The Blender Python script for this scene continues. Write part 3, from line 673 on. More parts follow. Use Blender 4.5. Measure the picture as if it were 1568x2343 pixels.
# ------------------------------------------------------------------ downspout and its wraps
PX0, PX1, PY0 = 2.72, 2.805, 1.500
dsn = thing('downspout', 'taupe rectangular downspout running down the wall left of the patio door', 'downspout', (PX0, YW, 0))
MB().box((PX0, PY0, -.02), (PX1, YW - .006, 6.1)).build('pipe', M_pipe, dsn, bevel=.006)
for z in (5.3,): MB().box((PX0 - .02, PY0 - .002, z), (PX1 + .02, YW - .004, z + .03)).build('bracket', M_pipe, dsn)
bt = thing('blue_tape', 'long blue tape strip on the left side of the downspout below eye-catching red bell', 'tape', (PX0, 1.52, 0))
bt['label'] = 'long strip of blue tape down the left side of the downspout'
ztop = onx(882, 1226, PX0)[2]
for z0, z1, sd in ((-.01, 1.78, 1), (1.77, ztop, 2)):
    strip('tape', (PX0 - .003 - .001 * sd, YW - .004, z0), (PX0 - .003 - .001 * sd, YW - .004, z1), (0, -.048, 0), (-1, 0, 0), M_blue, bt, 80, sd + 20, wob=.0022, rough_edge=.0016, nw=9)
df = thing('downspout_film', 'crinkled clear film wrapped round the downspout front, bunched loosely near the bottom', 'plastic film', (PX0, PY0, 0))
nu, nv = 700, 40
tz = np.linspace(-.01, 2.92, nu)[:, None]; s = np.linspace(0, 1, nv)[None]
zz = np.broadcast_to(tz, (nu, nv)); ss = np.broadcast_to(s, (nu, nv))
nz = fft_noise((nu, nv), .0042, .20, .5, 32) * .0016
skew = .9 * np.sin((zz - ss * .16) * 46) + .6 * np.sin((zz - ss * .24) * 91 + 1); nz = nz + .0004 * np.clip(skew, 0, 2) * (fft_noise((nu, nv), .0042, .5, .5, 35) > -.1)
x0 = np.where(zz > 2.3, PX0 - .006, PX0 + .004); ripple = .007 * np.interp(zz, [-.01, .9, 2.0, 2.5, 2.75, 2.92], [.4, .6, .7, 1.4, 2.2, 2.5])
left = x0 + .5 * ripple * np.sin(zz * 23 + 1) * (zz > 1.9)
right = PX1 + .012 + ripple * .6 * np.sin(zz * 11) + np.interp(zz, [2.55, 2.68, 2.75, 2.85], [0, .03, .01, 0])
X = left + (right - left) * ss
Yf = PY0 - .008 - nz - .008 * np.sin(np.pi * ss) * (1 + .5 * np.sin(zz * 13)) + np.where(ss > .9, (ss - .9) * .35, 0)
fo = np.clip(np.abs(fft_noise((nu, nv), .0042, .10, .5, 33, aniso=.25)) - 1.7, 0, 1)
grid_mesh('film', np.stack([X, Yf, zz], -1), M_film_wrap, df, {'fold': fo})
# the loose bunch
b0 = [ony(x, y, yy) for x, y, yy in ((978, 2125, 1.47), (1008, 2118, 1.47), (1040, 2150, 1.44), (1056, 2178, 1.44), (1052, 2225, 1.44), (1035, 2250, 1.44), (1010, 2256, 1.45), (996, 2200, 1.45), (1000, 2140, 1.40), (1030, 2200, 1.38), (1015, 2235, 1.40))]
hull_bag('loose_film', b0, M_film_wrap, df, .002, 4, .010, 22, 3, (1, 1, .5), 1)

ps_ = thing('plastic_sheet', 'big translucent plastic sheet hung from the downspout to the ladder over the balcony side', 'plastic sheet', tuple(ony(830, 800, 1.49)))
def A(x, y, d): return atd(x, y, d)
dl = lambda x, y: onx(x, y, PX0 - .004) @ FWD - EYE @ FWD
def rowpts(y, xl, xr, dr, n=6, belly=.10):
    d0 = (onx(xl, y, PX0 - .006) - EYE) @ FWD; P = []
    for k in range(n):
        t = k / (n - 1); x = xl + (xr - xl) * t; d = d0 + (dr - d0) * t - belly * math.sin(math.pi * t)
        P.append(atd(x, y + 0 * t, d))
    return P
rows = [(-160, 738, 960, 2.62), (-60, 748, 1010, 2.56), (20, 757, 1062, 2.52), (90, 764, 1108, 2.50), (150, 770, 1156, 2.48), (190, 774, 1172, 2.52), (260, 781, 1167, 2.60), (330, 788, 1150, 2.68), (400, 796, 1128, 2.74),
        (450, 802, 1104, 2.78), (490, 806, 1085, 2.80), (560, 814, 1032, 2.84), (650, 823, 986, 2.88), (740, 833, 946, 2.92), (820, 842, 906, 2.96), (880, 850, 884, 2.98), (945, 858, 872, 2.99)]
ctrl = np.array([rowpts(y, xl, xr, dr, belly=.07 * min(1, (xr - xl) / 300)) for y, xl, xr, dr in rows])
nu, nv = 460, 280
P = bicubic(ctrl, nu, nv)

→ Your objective
Retype all of the material above with every character intact.

→ Complete output
The Blender Python script for this scene continues. Write part 3, from line 673 on. More parts follow. Use Blender 4.5. Measure the picture as if it were 1568x2343 pixels.
# ------------------------------------------------------------------ downspout and its wraps
PX0, PX1, PY0 = 2.72, 2.805, 1.500
dsn = thing('downspout', 'taupe rectangular downspout running down the wall left of the patio door', 'downspout', (PX0, YW, 0))
MB().box((PX0, PY0, -.02), (PX1, YW - .006, 6.1)).build('pipe', M_pipe, dsn, bevel=.006)
for z in (5.3,): MB().box((PX0 - .02, PY0 - .002, z), (PX1 + .02, YW - .004, z + .03)).build('bracket', M_pipe, dsn)
bt = thing('blue_tape', 'long blue tape strip on the left side of the downspout below eye-catching red bell', 'tape', (PX0, 1.52, 0))
bt['label'] = 'long strip of blue tape down the left side of the downspout'
ztop = onx(882, 1226, PX0)[2]
for z0, z1, sd in ((-.01, 1.78, 1), (1.77, ztop, 2)):
    strip('tape', (PX0 - .003 - .001 * sd, YW - .004, z0), (PX0 - .003 - .001 * sd, YW - .004, z1), (0, -.048, 0), (-1, 0, 0), M_blue, bt, 80, sd + 20, wob=.0022, rough_edge=.0016, nw=9)
df = thing('downspout_film', 'crinkled clear film wrapped round the downspout front, bunched loosely near the bottom', 'plastic film', (PX0, PY0, 0))
nu, nv = 700, 40
tz = np.linspace(-.01, 2.92, nu)[:, None]; s = np.linspace(0, 1, nv)[None]
zz = np.broadcast_to(tz, (nu, nv)); ss = np.broadcast_to(s, (nu, nv))
nz = fft_noise((nu, nv), .0042, .20, .5, 32) * .0016
skew = .9 * np.sin((zz - ss * .16) * 46) + .6 * np.sin((zz - ss * .24) * 91 + 1); nz = nz + .0004 * np.clip(skew, 0, 2) * (fft_noise((nu, nv), .0042, .5, .5, 35) > -.1)
x0 = np.where(zz > 2.3, PX0 - .006, PX0 + .004); ripple = .007 * np.interp(zz, [-.01, .9, 2.0, 2.5, 2.75, 2.92], [.4, .6, .7, 1.4, 2.2, 2.5])
left = x0 + .5 * ripple * np.sin(zz * 23 + 1) * (zz > 1.9)
right = PX1 + .012 + ripple * .6 * np.sin(zz * 11) + np.interp(zz, [2.55, 2.68, 2.75, 2.85], [0, .03, .01, 0])
X = left + (right - left) * ss
Yf = PY0 - .008 - nz - .008 * np.sin(np.pi * ss) * (1 + .5 * np.sin(zz * 13)) + np.where(ss > .9, (ss - .9) * .35, 0)
fo = np.clip(np.abs(fft_noise((nu, nv), .0042, .10, .5, 33, aniso=.25)) - 1.7, 0, 1)
grid_mesh('film', np.stack([X, Yf, zz], -1), M_film_wrap, df, {'fold': fo})
# the loose bunch
b0 = [ony(x, y, yy) for x, y, yy in ((978, 2125, 1.47), (1008, 2118, 1.47), (1040, 2150, 1.44), (1056, 2178, 1.44), (1052, 2225, 1.44), (1035, 2250, 1.44), (1010, 2256, 1.45), (996, 2200, 1.45), (1000, 2140, 1.40), (1030, 2200, 1.38), (1015, 2235, 1.40))]
hull_bag('loose_film', b0, M_film_wrap, df, .002, 4, .010, 22, 3, (1, 1, .5), 1)

ps_ = thing('plastic_sheet', 'big translucent plastic sheet hung from the downspout to the ladder over the balcony side', 'plastic sheet', tuple(ony(830, 800, 1.49)))
def A(x, y, d): return atd(x, y, d)
dl = lambda x, y: onx(x, y, PX0 - .004) @ FWD - EYE @ FWD
def rowpts(y, xl, xr, dr, n=6, belly=.10):
    d0 = (onx(xl, y, PX0 - .006) - EYE) @ FWD; P = []
    for k in range(n):
        t = k / (n - 1); x = xl + (xr - xl) * t; d = d0 + (dr - d0) * t - belly * math.sin(math.pi * t)
        P.append(atd(x, y + 0 * t, d))
    return P
rows = [(-160, 738, 960, 2.62), (-60, 748, 1010, 2.56), (20, 757, 1062, 2.52), (90, 764, 1108, 2.50), (150, 770, 1156, 2.48), (190, 774, 1172, 2.52), (260, 781, 1167, 2.60), (330, 788, 1150, 2.68), (400, 796, 1128, 2.74),
        (450, 802, 1104, 2.78), (490, 806, 1085, 2.80), (560, 814, 1032, 2.84), (650, 823, 986, 2.88), (740, 833, 946, 2.92), (820, 842, 906, 2.96), (880, 850, 884, 2.98), (945, 858, 872, 2.99)]
ctrl = np.array([rowpts(y, xl, xr, dr, belly=.07 * min(1, (xr - xl) / 300)) for y, xl, xr, dr in rows])
nu, nv = 460, 280
P = bicubic(ctrl, nu, nv)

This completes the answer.